According to the report, the petition has moved Hezbollah to turn to its Iranian patrons with the request that the next wave of reinforcements sent to assist Assad be of Iranian rather than Lebanese origin.

“The source said the numbers of Hezbollah fighters participating in the fight alongside the Syrian government had increased noticeably. Following [the] Hezbollah leader’s visit to Tehran and Damascus three months ago, more than 20 units were sent to Syria from the Bekaa by Hezbollah, each battalion consisting of approximately 100 men,” Asharq Al-Awsat reported.

Last week, US Deputy Secretary of State William Burns denounced Hezbollah’s involvement in the Syrian civil war and accused the Shi’ite terrorist group of putting the interests of Iran and Syria above those of the Lebanese people.

“Despite its membership in the Lebanese government, Hezbollah has decided to put its own interests and those of its foreign backers above those of the Lebanese people,” Burns told reporters as he wrapped up a two-day visit to Lebanon.

“That intervention may be in Hezbollah’s interests, it may be in the interest of Iran, it may be in the interest of Bashar Assad, but it is not in the interest of Lebanon or the Lebanese people,” Burns said.

He added that the US condemned “in the strongest terms” Hezbollah’s actions in Syria and said they “place the future of Lebanon at risk.”

The UK, France, Germany and Holland on Friday urged European Union foreign ministers to discuss putting Hezbollah’s armed wing on the EU terror list. According to Reuters, The proposal has gained urgency in recent weeks because of Hezbollah’s deeper involvement in the Syrian civil war.
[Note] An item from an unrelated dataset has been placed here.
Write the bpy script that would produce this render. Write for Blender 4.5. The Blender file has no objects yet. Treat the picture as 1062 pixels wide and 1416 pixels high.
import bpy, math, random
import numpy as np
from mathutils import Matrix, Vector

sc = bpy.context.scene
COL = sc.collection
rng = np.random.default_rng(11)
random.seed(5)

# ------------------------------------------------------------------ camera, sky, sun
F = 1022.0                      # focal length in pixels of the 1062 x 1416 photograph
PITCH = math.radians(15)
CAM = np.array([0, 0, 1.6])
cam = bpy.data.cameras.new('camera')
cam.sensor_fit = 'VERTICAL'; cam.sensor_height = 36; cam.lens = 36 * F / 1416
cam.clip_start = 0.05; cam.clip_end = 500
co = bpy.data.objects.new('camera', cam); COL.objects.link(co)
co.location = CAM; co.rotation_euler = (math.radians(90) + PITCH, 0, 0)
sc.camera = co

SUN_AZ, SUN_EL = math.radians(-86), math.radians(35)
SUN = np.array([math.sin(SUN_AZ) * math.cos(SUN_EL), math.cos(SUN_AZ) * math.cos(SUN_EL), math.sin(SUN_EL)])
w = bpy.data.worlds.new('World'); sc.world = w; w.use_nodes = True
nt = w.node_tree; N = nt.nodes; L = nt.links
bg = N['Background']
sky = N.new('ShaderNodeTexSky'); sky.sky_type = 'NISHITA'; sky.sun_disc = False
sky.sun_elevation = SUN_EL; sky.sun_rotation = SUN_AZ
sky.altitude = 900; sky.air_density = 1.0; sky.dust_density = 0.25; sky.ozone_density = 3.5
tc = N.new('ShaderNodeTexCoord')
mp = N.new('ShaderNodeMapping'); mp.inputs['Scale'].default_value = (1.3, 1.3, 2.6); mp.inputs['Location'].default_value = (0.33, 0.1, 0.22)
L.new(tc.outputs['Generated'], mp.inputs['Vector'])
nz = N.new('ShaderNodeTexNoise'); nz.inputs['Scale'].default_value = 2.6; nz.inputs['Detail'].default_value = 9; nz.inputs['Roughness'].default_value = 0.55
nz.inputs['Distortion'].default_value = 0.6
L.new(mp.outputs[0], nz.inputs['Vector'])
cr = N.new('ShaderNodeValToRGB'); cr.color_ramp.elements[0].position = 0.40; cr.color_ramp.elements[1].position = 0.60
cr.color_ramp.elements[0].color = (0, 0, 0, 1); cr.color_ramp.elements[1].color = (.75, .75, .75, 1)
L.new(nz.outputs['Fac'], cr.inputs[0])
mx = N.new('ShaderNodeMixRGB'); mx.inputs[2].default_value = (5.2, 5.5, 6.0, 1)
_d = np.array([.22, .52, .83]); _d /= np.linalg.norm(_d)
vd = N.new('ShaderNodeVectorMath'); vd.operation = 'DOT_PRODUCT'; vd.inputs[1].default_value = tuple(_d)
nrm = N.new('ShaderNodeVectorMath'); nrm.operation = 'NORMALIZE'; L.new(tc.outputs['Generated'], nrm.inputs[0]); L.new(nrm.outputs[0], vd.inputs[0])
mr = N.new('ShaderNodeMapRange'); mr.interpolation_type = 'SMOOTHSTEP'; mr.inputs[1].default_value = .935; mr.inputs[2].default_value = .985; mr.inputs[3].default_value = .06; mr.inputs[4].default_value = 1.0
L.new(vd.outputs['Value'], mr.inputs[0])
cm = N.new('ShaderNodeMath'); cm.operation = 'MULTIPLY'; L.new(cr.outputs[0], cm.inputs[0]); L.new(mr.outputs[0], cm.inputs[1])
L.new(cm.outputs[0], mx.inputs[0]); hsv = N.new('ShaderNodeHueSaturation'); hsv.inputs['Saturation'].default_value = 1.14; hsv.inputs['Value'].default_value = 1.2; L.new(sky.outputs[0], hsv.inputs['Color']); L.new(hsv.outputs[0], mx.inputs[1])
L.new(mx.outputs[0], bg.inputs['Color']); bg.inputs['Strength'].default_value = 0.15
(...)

Recent fighting underscores the growing sectarian nature of the two-year uprising against Assad’s regime. It began as peaceful protests but turned into an armed rebellion after a brutal government crackdown. It has since taken on regional dimensions, with Hezbollah fighters joining Assad’s forces. Foreign Sunni fighters have joined predominantly Sunni Syrian rebels who are formed in bands ranging from secular to hard-line Islamists.

At home, Assad draws support largely from Syria’s minorities, including fellow Alawites — followers of an offshoot of Shiite Islam — as well as Christians, Shiites and Sunnis who fear the hard-line rebels.

In recent weeks, Assad’s forces, bolstered by Hezbollah fighters, have pushed back to seize rebel-held areas in several parts of Syria.